On the flipside, they can all enjoy Ladies Nights together, among other things they do both individually and together. “We love to talk, drink-and-talk, be with the dogs, and drink-talk-be with the dogs” they shared. “Staying home for quarantine made us realize we enjoy being home. We discovered we are handy dog-loving homebodies who can start big or small DIY projects, and actually complete said DIY projects.”

But it hasn’t always been easy-going, especially while Gaby was growing up. With the unconventional set-up, she had her fair share of awkward situations from her peers. 

“One time in elementary, she defended a schoolmate who was being bullied for being masculine,” April and Lor recalled. “She heard a gaggle of girls calling the girl a tomboy and she leapt in to defend her — using us—her family unit, as a shining example of how awesome lesbians are,” they continued with a laugh. “She likes to introduce us to her friends as her parents, or her moms. We think that’s her way of warding off any questions or bullying, by being upfront and honest about her family.”
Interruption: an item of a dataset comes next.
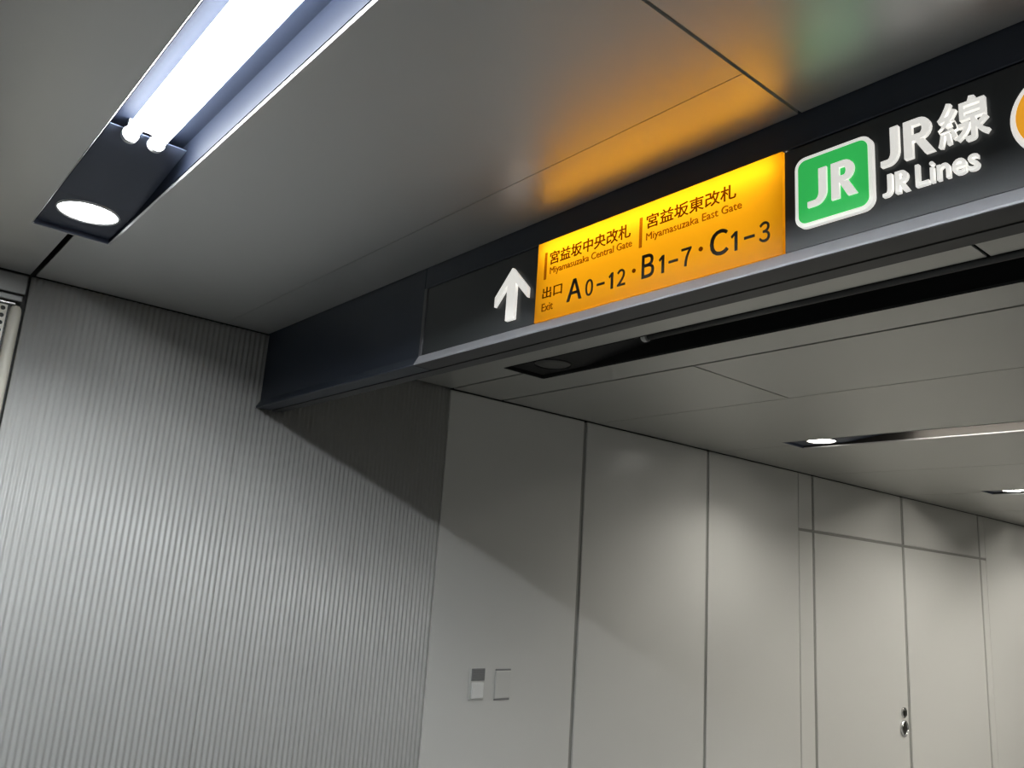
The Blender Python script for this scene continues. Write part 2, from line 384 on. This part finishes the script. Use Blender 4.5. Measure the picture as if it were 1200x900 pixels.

April and Lor themselves also encountered some raised eyebrows and misconceptions. “People who don’t know any better think that Lor is the guy, and I’m the girly girl. Or they call Lor ‘sir’,” April said. “We just laugh. We don’t feel the need to educate them. Up to them to educate themselves.” 

While April never placed much importance in having a male co-parent, she admits that at some point, she felt bad about not being able to give Gaby a more normal family unit. “No one starts a family thinking to be a single parent, but life has its own plans and you deal with it the best way you know how.”

I have never put too much stock in co-parenting with a male partner. Male or female, you would run into the same troubles, same worries, and in the end, reap the same rewards.


“I have spent time feeling bad that I couldn’t give her a conventional family set-up but I have to shake myself out of it because it’s a pointless thought,” she continued.

But for Lor, who once never thought about having kids, the best thing about co-parenting one is who she’s doing it with. 

“That it is April,” she said. “If we called this a job and I was appointed a position, I have a well-defined job description.”